(Short task):
Take every line from the listing below that contains "objects".

[Start]

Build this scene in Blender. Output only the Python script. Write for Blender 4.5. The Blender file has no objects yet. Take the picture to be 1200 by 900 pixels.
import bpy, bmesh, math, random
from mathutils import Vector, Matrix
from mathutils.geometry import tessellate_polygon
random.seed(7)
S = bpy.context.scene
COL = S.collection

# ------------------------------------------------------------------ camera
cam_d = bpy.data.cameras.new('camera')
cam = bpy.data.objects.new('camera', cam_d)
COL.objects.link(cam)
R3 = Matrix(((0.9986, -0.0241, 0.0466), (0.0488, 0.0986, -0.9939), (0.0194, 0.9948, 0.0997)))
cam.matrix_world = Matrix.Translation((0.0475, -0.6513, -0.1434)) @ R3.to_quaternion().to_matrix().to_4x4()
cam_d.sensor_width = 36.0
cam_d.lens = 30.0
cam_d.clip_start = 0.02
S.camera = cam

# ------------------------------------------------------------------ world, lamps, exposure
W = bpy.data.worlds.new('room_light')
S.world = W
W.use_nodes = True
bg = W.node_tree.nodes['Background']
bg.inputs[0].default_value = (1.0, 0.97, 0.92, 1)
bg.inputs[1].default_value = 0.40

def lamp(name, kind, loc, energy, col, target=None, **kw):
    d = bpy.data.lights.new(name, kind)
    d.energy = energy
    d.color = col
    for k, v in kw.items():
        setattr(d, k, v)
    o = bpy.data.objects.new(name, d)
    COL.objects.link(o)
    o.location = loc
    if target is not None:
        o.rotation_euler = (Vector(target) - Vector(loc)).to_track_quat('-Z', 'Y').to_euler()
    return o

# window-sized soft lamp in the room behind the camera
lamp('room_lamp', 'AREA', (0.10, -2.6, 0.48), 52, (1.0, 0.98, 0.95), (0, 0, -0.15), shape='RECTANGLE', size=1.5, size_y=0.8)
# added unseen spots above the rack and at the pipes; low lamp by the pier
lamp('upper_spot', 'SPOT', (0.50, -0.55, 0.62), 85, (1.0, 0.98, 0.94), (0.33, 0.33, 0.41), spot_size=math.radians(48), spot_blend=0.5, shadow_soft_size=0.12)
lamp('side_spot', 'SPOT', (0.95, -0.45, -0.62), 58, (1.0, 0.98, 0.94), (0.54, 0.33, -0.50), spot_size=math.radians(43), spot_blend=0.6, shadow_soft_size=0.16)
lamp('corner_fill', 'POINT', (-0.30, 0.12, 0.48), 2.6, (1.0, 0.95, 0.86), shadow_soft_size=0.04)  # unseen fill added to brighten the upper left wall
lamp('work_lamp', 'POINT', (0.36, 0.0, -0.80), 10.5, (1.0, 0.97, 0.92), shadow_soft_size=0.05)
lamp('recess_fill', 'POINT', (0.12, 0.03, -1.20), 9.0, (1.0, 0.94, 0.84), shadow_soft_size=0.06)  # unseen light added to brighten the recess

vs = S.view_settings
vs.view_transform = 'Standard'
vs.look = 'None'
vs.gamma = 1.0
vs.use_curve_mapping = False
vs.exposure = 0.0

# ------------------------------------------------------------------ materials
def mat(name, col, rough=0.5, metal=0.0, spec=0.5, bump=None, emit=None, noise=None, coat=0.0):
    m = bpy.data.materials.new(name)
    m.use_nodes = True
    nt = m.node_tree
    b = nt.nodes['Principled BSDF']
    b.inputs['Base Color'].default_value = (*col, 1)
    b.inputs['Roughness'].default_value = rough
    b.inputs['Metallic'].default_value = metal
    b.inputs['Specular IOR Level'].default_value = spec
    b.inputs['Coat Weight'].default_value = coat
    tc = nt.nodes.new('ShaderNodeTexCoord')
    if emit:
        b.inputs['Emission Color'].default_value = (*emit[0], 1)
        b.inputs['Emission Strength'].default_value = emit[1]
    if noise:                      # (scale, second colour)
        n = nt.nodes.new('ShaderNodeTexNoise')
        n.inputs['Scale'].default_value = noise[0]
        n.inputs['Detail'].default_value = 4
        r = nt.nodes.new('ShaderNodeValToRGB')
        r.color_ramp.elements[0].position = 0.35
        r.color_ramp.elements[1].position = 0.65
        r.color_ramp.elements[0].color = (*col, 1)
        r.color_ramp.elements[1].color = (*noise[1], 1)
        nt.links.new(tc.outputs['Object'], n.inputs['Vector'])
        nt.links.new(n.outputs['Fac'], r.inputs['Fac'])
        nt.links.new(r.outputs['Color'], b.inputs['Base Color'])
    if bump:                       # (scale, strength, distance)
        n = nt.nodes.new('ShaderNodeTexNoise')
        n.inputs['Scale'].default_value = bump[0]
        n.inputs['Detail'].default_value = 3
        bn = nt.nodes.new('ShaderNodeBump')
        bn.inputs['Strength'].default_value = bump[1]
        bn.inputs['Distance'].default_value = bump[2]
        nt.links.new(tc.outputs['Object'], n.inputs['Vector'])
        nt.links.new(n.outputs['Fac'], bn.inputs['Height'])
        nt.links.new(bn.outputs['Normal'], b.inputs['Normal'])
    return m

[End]

(Solution below):
Build this scene in Blender. Output only the Python script. Write for Blender 4.5. The Blender file has no objects yet. Take the picture to be 1200 by 900 pixels.
cam = bpy.data.objects.new('camera', cam_d)
COL.objects.link(cam)
    o = bpy.data.objects.new(name, d)
    COL.objects.link(o)